Allerdings sei es Recht und Pflicht jedes Departementchefs, zu prüfen, ob er nicht mit weniger Leuten auskommen könne, «und das hat Herr Blocher gemacht».
Wann genau die Prüfung durch das Finanzdepartement abgeschlossen sein wird, konnte Leutwyler nicht sagen.
Wird EJPD zu schlank?
Die Kommentatoren der Schweizer Zeitungen waren sich einig: Der Verwaltungsapparat trägt zum Teil immer noch etwas zu viel Fett mit, wie beispielsweise Doppelspurigkeiten in der Informatik. Gerade im Justizdepartement gebe es noch einiges wegzuschneiden.
Die Gefahr bestehe jedoch, dass der frühere Unternehmer Blocher plötzlich auch Fleisch wegschneide und damit seinen Apparat zu schlank trimme.
Geharnischte Reaktionen
Linke Parteien und Gewerkschaften allerdings sehen schon jetzt ein geschwächtes Justizdepartement und einen Staatsabbau. So kritisiert die Sozialdemokratische Partei (SP), dass keine Verhandlungen mit Personalvertretungen stattgefunden hätten.
Blocher spiele ein perfides Spiel, sagt die SP: «Die Unzufriedenheit der Bürgerinnen und Bürger mit dem Staat soll gefördert werden – um in der Folge den Staat noch weniger handlungsfähig zu machen.»

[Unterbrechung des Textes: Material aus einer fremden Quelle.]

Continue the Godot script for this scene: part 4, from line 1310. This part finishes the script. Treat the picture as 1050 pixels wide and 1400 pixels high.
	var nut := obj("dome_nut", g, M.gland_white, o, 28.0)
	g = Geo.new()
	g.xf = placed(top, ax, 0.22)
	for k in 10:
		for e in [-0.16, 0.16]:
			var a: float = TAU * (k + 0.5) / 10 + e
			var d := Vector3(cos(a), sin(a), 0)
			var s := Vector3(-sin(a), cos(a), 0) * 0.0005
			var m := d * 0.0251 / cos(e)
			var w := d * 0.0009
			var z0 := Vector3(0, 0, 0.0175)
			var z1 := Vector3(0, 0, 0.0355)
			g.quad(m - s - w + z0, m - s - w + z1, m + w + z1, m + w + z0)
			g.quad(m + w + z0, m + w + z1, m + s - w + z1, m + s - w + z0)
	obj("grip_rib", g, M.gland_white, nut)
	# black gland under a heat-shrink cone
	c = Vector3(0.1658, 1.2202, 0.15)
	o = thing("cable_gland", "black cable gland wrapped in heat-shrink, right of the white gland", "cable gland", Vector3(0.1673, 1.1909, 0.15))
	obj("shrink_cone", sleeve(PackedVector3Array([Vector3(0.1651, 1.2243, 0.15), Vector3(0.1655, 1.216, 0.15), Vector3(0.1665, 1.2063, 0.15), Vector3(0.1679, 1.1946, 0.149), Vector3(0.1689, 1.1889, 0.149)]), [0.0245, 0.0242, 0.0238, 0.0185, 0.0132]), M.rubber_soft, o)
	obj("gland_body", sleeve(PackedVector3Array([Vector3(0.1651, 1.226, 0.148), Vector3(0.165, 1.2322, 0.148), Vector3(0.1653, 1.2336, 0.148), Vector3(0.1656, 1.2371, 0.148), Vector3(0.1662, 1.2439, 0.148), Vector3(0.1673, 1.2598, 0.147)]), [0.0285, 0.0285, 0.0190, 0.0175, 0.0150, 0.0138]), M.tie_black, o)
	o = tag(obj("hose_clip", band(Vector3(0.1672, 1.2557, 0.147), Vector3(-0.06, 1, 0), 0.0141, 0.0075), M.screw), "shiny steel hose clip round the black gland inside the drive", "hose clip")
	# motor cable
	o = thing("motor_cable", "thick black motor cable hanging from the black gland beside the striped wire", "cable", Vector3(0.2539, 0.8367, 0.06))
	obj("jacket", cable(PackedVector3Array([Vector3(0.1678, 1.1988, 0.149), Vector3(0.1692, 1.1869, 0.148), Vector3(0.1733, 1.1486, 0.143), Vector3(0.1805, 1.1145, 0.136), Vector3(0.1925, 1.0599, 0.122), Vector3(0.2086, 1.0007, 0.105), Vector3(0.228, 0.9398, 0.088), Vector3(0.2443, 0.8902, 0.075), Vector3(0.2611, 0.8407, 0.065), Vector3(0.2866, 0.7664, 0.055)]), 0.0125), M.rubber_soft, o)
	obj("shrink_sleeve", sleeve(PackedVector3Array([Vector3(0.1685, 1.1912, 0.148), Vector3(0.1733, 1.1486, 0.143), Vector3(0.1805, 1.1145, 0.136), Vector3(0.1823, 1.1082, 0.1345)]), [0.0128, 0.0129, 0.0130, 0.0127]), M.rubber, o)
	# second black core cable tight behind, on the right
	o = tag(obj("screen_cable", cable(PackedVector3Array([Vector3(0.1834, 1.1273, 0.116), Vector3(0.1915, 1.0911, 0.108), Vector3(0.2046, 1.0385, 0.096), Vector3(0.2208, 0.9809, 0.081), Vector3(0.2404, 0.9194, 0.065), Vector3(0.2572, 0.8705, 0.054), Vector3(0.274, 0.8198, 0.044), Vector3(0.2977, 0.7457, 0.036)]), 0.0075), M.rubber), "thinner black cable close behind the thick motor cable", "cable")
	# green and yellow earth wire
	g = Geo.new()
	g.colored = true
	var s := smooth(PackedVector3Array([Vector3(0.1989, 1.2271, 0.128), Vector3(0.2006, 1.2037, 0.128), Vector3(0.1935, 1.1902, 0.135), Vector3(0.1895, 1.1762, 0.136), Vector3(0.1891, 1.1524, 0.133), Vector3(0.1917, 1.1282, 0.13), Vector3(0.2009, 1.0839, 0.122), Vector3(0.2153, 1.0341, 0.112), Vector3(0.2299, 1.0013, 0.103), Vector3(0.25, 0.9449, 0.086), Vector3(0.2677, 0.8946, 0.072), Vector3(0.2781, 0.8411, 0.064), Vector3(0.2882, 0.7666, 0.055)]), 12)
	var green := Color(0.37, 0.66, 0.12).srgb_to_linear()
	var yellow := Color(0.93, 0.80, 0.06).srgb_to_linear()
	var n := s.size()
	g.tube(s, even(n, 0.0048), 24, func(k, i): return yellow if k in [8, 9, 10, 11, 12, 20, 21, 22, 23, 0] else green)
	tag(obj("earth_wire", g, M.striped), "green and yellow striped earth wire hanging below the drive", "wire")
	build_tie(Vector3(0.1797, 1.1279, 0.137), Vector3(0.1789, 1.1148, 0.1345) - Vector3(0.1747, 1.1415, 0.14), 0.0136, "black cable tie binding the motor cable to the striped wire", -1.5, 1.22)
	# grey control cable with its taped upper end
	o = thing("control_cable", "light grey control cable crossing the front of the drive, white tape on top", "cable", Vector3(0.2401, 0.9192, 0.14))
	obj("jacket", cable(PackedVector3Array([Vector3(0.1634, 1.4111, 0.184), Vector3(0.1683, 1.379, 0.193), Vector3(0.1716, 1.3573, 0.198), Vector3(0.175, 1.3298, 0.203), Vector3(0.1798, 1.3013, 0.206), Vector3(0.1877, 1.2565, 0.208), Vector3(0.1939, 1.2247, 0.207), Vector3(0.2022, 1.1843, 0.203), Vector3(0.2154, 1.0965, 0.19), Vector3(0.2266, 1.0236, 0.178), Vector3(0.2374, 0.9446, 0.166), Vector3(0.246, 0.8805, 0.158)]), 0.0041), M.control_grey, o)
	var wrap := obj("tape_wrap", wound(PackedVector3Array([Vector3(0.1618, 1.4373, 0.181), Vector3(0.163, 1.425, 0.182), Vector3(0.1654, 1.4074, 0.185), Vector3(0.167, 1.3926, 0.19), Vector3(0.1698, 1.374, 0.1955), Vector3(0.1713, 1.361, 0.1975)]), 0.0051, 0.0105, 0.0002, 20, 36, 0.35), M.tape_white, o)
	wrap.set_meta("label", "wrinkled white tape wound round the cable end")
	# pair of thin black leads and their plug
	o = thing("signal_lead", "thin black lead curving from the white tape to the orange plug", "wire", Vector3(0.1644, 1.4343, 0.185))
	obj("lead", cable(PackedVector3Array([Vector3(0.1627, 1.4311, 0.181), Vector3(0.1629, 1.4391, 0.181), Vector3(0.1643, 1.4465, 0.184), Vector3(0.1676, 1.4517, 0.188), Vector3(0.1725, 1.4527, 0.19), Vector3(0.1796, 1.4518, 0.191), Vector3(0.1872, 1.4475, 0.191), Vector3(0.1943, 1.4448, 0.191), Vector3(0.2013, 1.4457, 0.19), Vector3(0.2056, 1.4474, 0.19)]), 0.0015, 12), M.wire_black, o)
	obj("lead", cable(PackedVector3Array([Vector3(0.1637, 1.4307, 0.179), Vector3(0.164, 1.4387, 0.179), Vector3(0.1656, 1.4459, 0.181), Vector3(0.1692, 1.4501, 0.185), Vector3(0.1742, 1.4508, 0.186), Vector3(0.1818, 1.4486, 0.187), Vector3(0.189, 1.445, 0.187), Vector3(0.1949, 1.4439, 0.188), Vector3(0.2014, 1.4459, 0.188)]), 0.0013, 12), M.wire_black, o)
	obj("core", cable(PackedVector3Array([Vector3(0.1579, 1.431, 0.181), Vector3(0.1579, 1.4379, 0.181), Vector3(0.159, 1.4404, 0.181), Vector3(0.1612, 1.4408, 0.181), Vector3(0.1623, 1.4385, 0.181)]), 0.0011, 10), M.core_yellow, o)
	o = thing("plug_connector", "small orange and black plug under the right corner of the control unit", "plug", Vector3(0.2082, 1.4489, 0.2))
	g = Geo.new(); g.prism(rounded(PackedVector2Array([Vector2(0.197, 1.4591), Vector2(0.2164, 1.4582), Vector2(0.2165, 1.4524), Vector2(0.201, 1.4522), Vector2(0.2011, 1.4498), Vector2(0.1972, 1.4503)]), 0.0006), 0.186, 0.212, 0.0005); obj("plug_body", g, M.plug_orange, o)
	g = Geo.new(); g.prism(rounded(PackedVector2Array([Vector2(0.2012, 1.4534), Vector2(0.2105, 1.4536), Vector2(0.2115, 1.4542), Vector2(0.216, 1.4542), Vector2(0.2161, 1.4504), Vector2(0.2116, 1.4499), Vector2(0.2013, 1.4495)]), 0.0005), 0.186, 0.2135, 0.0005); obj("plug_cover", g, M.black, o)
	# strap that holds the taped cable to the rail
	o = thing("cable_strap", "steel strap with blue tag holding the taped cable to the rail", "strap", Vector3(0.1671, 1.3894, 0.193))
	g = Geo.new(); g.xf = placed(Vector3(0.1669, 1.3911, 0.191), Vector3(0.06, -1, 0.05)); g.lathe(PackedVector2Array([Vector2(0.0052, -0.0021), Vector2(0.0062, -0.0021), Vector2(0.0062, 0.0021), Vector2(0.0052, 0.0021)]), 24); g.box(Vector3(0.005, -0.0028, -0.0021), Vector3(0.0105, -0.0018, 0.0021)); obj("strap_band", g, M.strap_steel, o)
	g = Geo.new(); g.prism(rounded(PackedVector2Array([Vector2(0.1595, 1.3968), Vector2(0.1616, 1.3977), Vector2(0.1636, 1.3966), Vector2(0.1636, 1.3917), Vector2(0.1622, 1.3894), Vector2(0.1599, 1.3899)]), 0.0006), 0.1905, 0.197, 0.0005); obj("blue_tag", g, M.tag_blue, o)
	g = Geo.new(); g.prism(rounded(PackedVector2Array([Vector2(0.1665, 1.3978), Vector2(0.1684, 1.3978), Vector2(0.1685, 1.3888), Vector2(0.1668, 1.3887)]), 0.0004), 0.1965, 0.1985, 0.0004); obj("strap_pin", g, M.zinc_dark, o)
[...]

Die christliche Gewerkschaft transfair reagierte ähnlich ungehalten. Blocher ignoriere sämtliche bisherigen Sparbeschlüsse zu Lasten des Personals und missachte «bewusst und kaltblütig den mit den Sozialpartnern beschlossenen sozialverträglichen Ab- und Umbau».
SVP: Vorbildlich
Ganz anders die Reaktion der SVP: Das Beispiel des EJPD zeige, «dass in der Bundesverwaltung noch viel Sparpotenzial vorhanden ist». Es gelte jetzt, das restliche Departement zu reorganisieren. Doch auch die anderen Departemente seien gefordert.
Die SVP fordert daher, dass die anderen Bundesräte «bis Ende Jahr ebenfalls konkrete Schritte zur Senkung der Kosten im Personalbereich» vornehmen sollen.
swissinfo, Christian Raaflaub
116 Stellen in den zentralen Diensten des Eidgenössischen Justiz- und Polizeidepartements (EJPD) sollen zusätzlich abgebaut werden.
53 Personen droht die Entlassung.
Die Reorganisation soll jährlich 13 Mio. Fr. einsparen.
Bis 2008 werden im EJPD insgesamt 406 von 2120 Stellen gestrichen.
Bundesrat Christoph Blocher, Vorsteher des Eidgenössischen Justiz- und Polizeidepartements (EJPD), will in seinem Departement zusätzliche Stellen streichen und 13 Mio. Franken einsparen.
Dies, obwohl im Rahmen des Entlastungsprogramms 2004 beim Bundespersonal während drei Jahren bereits 150 Mio. Fr. eingespart werden.
Für seine zusätzlichen Sparpläne erntete er harsche Kritik, aber auch Zuspruch von seiner Partei, der Schweizerischen Volkspartei (SVP).